Flats were filled for Sunday nights in front of Max TV's Box Dog, a surreal local video show linked by some of our most memorable practitioners of inspired idiocy.
Years later newspapers carried reports of women gathering at pubs to get pissed on pink drinks and watch Desperate Housewives. Some thought them desperate, but how many of us do the same to religiously share the rugger? But sport is different. Shared viewing of drama or comedy is more like a book club in real time.
Later came The Sopranos, though it was a sporadic affair, confined mainly to the final series and somewhat prompted by the invention of downloading, which was then a skill confined to tech savvy friends. The final was a particular blast, because everyone who gathered at my house thought I'd ballsed-up the download when the end came so abruptly.
More recently Entourage presented another excuse for a round of group gawping. Again the key was the ability to watch multiple episodes that no one had seen. We gathered in houses with big TVs or flats with tiny ones. Babies were put down, takeaways ordered. Games were created to mimic on screen carry-on; well booze was consumed, smokes smoked, and though there was a distinct lack of models being rooted in hot-tubs or flying about in private jets, for those magic hours, we felt more like Hollywood wannabes than Auckland losers.

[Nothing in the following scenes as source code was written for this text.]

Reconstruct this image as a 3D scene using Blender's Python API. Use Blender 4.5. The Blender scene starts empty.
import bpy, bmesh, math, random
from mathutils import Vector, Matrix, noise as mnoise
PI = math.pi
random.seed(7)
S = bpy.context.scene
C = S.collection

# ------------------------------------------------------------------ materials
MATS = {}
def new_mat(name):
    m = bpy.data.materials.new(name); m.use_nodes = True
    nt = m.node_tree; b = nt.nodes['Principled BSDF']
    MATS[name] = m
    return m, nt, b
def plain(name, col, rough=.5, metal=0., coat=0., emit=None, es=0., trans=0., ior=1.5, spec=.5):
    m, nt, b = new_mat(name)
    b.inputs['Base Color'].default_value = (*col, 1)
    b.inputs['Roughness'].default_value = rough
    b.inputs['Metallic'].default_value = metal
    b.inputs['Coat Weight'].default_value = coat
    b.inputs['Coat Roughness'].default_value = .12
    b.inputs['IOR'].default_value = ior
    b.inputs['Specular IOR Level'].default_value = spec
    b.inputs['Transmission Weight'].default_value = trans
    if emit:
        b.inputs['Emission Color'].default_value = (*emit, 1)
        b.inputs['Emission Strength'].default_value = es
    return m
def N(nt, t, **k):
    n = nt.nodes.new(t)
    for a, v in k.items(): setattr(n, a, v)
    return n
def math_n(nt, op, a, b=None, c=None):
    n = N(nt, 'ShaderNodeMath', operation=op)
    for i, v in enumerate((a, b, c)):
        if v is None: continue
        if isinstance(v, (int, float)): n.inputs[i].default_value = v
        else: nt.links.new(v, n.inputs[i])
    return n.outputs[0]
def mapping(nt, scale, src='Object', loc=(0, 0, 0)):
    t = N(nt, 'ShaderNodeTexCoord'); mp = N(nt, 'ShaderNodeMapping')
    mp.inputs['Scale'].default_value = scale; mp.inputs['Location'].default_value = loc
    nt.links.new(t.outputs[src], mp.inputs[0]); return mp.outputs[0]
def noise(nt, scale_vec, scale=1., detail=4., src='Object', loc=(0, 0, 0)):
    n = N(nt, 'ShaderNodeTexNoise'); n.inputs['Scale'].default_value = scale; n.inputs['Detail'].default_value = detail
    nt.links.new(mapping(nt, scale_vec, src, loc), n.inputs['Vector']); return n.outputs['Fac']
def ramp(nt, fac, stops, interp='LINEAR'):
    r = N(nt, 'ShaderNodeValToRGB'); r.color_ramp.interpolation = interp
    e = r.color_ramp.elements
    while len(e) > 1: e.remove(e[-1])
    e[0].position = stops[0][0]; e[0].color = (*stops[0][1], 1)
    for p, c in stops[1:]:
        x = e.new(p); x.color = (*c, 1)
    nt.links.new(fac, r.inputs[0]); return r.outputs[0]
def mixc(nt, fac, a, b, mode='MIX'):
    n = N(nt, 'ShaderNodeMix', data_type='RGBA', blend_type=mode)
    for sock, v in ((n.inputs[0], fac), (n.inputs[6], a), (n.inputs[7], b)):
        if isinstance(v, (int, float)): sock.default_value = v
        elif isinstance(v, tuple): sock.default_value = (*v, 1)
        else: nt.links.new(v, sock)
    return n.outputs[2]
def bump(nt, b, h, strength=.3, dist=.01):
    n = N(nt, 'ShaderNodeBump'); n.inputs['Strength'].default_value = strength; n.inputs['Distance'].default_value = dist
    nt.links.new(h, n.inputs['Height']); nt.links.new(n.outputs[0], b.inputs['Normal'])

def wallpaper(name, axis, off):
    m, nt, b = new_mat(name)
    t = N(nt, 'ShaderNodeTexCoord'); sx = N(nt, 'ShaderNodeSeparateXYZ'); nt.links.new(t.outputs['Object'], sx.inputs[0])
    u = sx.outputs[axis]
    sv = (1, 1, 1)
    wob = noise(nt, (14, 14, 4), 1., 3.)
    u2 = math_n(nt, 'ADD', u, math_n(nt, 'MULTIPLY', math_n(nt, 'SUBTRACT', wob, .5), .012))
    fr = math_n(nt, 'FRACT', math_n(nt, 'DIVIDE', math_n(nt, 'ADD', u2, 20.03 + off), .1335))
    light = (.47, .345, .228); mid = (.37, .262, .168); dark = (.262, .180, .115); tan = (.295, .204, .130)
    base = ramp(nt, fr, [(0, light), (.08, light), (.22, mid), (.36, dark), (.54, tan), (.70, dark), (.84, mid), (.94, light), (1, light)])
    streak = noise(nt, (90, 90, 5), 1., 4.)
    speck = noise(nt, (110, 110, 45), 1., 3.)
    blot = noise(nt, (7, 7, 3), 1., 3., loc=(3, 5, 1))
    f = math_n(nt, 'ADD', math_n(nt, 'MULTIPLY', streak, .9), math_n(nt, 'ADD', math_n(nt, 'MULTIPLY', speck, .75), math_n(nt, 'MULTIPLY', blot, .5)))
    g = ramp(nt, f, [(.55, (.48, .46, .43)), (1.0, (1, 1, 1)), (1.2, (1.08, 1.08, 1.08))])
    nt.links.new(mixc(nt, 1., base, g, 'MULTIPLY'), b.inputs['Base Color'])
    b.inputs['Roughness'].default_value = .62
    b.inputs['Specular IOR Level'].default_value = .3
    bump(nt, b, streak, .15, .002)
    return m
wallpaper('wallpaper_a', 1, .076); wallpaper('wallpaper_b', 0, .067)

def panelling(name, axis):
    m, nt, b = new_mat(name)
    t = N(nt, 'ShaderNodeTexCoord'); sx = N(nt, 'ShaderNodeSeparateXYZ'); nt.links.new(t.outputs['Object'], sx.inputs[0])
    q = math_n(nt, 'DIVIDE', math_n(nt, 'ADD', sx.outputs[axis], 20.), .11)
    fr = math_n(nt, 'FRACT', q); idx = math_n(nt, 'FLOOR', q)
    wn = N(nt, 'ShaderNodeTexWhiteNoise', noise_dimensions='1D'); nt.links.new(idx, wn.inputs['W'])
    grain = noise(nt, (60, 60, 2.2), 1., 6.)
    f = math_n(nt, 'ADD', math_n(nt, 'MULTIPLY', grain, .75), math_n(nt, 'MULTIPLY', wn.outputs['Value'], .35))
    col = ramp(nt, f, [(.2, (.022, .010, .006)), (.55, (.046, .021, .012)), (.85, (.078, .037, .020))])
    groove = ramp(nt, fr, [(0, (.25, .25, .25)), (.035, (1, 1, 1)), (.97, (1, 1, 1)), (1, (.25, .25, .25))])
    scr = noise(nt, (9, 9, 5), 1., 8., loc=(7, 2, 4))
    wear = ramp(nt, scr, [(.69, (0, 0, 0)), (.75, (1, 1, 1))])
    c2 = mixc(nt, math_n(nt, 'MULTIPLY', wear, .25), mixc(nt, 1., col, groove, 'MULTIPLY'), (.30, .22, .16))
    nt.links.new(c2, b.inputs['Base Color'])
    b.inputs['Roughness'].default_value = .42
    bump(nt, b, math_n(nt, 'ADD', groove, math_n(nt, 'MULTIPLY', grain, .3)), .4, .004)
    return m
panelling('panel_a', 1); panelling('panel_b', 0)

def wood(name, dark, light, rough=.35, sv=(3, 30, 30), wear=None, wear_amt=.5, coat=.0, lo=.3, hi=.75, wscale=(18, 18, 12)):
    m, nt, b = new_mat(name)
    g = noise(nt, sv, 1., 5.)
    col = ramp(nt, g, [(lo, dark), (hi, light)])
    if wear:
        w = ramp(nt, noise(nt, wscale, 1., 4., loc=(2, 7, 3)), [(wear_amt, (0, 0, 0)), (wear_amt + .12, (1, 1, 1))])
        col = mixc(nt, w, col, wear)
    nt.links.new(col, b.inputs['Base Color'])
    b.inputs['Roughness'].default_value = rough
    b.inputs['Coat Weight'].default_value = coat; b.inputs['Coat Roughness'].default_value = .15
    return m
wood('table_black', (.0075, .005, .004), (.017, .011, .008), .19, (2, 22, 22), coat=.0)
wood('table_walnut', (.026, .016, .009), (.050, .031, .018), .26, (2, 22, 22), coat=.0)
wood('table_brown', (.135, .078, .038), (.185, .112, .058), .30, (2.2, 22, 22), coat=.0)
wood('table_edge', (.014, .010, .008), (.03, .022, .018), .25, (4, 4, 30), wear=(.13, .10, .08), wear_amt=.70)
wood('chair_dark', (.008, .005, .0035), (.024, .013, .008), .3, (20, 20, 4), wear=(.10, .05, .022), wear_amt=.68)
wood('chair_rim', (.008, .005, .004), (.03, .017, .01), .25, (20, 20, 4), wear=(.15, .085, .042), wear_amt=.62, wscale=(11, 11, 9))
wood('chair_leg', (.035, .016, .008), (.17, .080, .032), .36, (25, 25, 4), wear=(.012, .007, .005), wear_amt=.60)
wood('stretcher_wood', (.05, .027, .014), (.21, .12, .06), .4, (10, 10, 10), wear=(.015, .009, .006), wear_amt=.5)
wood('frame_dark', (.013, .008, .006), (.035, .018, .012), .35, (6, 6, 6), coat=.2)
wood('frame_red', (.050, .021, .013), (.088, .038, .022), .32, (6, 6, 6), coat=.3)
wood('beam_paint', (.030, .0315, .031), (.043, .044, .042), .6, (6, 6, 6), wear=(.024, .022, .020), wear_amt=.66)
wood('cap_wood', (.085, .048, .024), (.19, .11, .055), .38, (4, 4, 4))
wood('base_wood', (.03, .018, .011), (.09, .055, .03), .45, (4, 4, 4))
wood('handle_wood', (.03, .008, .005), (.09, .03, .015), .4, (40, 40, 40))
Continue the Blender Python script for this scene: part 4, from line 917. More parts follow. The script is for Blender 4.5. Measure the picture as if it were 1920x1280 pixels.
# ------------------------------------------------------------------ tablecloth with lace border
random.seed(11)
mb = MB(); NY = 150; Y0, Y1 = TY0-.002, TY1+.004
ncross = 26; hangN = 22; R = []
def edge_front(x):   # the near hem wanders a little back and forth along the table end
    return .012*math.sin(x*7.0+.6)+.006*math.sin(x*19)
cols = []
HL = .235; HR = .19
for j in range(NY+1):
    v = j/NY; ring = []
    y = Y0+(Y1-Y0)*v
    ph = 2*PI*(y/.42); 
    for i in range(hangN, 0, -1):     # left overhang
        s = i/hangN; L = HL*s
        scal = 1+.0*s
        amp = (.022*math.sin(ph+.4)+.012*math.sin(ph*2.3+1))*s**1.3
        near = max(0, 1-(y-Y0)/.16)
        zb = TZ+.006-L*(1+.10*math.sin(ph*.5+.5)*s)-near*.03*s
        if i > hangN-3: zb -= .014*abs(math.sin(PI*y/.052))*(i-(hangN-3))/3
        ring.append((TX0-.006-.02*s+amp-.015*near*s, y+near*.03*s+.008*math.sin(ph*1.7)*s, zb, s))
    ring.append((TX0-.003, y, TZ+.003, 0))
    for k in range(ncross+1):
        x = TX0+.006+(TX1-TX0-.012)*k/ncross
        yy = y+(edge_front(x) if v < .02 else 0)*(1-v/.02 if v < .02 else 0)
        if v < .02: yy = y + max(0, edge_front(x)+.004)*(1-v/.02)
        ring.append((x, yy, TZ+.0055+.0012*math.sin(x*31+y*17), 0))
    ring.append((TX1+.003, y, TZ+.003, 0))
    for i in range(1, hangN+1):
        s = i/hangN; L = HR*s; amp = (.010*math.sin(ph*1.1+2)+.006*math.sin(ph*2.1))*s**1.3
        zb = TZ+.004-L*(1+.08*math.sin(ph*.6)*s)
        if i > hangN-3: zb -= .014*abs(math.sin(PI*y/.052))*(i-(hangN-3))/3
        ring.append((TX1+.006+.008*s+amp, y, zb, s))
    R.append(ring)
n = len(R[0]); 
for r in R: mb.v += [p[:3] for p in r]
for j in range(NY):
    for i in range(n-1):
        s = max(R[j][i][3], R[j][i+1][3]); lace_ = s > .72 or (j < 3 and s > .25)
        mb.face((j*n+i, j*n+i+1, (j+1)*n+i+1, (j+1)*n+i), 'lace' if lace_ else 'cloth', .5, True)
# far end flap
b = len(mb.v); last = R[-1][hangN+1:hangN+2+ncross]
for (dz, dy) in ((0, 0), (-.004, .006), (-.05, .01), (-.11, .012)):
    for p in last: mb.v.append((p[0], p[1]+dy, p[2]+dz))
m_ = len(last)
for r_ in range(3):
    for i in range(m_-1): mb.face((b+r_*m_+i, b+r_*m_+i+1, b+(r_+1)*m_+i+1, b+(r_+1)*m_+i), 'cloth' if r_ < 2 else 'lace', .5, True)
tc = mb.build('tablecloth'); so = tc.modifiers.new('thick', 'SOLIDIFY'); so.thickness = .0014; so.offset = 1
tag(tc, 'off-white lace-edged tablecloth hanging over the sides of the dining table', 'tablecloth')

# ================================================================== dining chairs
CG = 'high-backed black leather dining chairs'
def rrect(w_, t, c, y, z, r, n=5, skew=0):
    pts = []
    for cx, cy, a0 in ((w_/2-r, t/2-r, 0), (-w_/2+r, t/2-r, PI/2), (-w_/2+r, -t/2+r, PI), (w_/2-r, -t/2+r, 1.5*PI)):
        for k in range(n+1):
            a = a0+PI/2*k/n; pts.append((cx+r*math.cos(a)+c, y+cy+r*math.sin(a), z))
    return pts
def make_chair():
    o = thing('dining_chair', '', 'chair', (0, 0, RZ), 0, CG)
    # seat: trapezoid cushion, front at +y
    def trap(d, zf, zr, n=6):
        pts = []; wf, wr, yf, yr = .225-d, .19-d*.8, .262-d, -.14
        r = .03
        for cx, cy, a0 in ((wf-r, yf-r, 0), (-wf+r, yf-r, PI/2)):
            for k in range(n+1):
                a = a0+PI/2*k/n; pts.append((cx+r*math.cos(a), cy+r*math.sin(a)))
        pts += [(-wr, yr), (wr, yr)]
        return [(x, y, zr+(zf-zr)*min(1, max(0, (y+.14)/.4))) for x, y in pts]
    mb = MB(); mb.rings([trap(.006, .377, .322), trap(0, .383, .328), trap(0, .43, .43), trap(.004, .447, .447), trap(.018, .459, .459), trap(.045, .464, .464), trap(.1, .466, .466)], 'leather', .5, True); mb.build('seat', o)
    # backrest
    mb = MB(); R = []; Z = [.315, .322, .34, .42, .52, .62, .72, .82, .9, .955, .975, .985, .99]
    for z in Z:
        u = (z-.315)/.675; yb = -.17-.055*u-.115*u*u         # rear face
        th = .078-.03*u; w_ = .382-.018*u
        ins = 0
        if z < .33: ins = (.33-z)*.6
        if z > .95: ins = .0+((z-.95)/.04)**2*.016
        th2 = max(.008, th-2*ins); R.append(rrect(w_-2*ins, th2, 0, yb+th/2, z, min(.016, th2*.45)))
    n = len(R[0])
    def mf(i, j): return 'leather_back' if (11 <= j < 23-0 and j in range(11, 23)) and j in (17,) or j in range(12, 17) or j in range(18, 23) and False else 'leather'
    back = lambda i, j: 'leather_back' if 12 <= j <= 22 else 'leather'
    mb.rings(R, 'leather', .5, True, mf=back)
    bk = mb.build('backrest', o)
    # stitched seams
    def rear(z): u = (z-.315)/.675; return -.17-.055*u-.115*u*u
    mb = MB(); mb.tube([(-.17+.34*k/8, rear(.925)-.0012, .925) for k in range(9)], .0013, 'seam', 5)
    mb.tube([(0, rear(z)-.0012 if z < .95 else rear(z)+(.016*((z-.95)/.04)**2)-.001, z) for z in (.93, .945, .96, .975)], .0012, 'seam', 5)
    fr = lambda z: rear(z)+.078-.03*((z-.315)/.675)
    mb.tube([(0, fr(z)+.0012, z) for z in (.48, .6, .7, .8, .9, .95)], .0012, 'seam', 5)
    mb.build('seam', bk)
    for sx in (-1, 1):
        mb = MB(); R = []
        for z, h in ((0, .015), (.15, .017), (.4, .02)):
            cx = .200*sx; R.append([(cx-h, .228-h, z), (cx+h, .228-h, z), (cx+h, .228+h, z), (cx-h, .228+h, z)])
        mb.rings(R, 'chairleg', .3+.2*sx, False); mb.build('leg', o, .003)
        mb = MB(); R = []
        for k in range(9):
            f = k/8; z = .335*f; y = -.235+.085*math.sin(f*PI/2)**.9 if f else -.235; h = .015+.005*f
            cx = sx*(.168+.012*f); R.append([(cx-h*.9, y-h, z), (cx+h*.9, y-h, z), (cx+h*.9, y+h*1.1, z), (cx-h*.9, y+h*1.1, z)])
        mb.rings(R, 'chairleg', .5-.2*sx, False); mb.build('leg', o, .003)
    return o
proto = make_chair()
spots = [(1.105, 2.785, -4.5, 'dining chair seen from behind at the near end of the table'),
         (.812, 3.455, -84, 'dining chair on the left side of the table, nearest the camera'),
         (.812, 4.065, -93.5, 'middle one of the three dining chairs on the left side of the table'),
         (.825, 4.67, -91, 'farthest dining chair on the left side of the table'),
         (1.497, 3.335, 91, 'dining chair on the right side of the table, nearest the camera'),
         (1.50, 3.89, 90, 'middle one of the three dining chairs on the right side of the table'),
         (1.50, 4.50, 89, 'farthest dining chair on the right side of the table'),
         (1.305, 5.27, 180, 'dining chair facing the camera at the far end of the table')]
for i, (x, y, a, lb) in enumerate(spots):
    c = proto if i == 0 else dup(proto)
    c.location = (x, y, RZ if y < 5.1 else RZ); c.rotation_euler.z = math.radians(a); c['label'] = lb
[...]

With other friends we even formed something called 'Coro-Club' not to be confused with that airline day room for fattened businessmen and alcoholic journalists. It sometimes even involved watching Coronation Street. Someone, at some point would always say, "I hate this f**king storyline", and someone would always say "shhhhhhhhhhhh". The veins on Deirdre's neck were also a cause for excitement.
But lives become busier; kids, jobs, terrible skin conditions, narcissistic disorders, pilates, home-detention - they all conspire to get in the way. Shared viewing is hard to maintain as you get older and the cops on Motorway Patrol get younger.
My latest attempt, involving three of us getting together for Boardwalk Empire has been sporadic, but rewarding. Three things make it great: 1) The series has been tremendous fun, thanks in large part to the arrival of the psychopathic Gyp Rosetti (Bobby Cannavale), the short-tempered gangster with a dangerous chip. 2) One of our club is particularly squeamish when it comes to graphic violence, creating extra excitement. 3) Most importantly, food is usually involved and it's usually cooked by someone other than me or someone from South East Asia. And in the end it's all about food.
As Lauren Collins reported recently in the New Yorker, (Jan 7) in a lovely piece about the rise of Danish crime shows, there was a lunch thrown in London last November by the Norwegian cook and food writer Signe Johanson to celebrate the premiere of the third season of The Killing.
"Eighteen fans paid sixty dollars each to eat (cure salmon with wild-dill pollen) drink (hot spiced blueberry cocktail), and take part in a best jumper contest. The winner, who knitted her own snowflake crewneck, took home a boxed set of her choice from Arrow films Nordic Noir collection."
Matched food and prizes - that's next level. Although it's probably the only show where knitting would work as a theme aside from Starksy and Hutch or a David Bain biopic.